Das Jobcenter hat hierbei aber keine boshaften Absichten, denn auf der anderen Seite wäre der Aufschrei sehr groß, wenn dies nicht geschehen würde und wir Jugendliche einfach zurücklassen würden, ohne ihnen Hilfe bei ihrer Entwicklung anzubieten, denn nicht jeder hat das Glück, von den eigenen Eltern ausreichend gefördert zu werden.

Es ist deshalb eine Abwägung inwieweit die Hilfsangebote des Jobcenters auch für diejenigen zumutbar sind, die diese Hilfe nicht benötigen und da finde ich, dass das Erscheinen zu mindestens einem Termin im Jahr durchaus zumutbar ist. Zudem liegt es im Ermessen des zuständigen persönlichen Ansprechpartners, ob es sogar nur genügt die Schulbescheinigungen einzureichen, ohne persönliches Treffen. Hierzu ist aber wichtig, dass alle Beteiligten miteinander kommunizieren.

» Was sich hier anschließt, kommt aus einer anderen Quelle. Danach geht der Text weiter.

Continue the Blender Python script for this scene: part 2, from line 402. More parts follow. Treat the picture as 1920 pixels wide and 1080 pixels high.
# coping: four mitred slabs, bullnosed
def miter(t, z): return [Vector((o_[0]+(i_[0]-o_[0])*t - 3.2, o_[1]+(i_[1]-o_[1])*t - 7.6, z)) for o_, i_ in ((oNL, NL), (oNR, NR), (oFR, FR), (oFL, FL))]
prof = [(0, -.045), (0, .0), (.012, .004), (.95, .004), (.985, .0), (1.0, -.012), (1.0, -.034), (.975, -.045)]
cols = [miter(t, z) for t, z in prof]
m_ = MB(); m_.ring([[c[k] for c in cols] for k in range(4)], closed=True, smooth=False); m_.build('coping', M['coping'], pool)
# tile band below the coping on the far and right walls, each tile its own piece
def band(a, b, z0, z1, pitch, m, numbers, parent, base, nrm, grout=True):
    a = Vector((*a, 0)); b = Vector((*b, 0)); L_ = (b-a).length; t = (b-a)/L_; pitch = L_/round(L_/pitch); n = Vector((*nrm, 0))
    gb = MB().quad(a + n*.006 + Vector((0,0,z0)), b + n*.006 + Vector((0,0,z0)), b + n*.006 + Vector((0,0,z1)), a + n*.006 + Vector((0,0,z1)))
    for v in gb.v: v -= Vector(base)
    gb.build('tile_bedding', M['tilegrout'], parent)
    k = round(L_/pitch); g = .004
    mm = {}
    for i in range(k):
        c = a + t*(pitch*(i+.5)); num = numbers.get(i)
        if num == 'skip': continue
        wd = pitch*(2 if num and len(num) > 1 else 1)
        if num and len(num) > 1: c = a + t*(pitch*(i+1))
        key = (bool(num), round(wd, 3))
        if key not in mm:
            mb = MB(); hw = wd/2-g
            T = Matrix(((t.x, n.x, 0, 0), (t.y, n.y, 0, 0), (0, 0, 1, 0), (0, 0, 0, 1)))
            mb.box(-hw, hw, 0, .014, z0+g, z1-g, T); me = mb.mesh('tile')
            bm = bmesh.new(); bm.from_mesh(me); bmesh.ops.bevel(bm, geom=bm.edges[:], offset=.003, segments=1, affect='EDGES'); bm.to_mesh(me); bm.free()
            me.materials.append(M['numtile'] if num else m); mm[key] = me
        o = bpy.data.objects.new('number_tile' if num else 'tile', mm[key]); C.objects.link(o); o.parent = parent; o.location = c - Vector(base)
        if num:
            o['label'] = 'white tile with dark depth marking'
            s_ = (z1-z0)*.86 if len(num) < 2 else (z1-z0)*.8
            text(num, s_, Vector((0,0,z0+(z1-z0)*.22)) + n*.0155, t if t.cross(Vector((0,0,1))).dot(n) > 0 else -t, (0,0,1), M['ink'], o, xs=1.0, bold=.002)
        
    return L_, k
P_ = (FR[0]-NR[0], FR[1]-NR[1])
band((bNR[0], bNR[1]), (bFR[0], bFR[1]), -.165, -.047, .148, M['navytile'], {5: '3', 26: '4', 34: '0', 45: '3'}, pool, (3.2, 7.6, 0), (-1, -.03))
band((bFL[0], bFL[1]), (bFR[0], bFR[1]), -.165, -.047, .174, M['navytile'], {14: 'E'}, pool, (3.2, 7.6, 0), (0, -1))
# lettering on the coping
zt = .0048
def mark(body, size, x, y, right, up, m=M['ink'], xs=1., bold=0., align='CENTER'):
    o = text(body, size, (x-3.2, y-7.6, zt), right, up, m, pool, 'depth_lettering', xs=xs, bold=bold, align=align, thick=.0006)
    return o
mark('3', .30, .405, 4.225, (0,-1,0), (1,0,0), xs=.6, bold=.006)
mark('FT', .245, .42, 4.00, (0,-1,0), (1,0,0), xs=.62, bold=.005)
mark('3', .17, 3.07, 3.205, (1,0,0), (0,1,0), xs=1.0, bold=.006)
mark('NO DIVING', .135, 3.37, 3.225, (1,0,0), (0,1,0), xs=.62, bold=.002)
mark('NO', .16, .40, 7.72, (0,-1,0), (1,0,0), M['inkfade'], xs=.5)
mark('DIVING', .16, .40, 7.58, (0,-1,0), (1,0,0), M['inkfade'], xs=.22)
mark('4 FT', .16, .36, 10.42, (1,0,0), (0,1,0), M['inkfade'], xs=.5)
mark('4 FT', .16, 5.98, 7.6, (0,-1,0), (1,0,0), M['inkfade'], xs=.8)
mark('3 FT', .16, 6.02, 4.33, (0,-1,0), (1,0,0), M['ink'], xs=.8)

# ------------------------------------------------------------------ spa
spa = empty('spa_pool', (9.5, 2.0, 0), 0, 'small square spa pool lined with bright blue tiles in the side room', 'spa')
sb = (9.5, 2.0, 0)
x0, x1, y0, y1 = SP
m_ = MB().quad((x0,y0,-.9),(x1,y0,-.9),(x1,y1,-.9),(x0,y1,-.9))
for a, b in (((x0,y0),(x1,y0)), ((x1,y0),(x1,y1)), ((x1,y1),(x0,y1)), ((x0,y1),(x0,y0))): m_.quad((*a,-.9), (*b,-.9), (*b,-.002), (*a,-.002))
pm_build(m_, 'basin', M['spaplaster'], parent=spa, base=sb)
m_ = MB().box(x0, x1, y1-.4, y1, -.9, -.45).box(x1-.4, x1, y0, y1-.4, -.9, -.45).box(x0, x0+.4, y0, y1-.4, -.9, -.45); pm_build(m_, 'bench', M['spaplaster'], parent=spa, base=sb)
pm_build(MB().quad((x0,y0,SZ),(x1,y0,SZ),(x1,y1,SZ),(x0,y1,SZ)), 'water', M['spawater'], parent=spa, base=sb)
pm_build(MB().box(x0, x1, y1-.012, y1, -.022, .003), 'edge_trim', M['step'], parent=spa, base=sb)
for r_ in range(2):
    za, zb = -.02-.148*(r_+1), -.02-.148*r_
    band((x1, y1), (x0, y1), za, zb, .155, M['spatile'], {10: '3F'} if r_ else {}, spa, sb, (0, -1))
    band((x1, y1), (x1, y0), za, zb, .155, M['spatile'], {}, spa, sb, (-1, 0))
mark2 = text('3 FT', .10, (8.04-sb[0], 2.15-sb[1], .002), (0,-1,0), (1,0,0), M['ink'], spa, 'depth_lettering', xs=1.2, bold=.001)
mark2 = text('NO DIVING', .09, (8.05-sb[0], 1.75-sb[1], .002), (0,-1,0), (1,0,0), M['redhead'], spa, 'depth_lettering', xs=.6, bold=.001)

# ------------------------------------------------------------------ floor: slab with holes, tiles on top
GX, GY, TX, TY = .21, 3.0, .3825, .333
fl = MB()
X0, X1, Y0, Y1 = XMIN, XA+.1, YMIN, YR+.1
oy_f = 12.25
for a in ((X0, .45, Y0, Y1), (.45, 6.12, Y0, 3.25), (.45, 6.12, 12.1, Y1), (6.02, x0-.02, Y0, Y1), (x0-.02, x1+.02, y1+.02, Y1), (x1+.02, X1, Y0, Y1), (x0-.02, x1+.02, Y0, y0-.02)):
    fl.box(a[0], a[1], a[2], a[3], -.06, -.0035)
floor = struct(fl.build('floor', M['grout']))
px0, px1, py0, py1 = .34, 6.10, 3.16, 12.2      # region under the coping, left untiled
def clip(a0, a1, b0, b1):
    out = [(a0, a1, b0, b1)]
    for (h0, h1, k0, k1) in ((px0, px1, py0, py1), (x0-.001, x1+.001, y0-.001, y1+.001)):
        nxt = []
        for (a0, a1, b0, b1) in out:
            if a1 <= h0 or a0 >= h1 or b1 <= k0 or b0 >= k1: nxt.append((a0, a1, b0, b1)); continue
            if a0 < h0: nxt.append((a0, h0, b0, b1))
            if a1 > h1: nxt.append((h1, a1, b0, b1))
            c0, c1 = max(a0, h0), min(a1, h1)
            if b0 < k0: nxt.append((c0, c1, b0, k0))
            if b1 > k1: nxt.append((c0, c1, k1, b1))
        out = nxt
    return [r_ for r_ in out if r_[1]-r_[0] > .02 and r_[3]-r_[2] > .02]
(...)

Eine andere Sache ist die Einreichung von Bescheinigungen. Es gibt keine Pflicht das Zeugnis vorzulegen. Man kann dies vereinbaren, um die Perspektiven zu besprechen, jedoch nicht dafür sanktioniert werden es nicht zu tun. Es ist ansonsten wie beim Kindergeld, welches jede Familie, auch ohne „Hartz IV“ bezieht, dass regelmäßig die Schulbescheinigung vorzulegen ist, denn die Mitarbeiter können ansonsten nicht wissen, ob die Jugendlichen weiterhin die Schule besuchen. Ein blindes Vertrauen darauf ist weder im Bereich des Kindergeldes, noch im Bereich der Sozialgesetze förderlich.

Zeitgleich empfinde ich aber angesichts dieser Aufgabe des Jobcenters für das Allgemeinwohl und das Wohl der Jugendlichen, die im Artikel genannten Formulierungen doch für sehr unglücklich. Missverständliche Hinweise auf Integrationsmaßnahmen in das Arbeitsleben, Nachweise von Bewerbungsbemühungen und dergleichen sollten unbedingt bei Schülern vermieden werden.

Gut ist es deshalb, dass man bereits reagiert hat und die Formulierungen überdacht und verändert hat.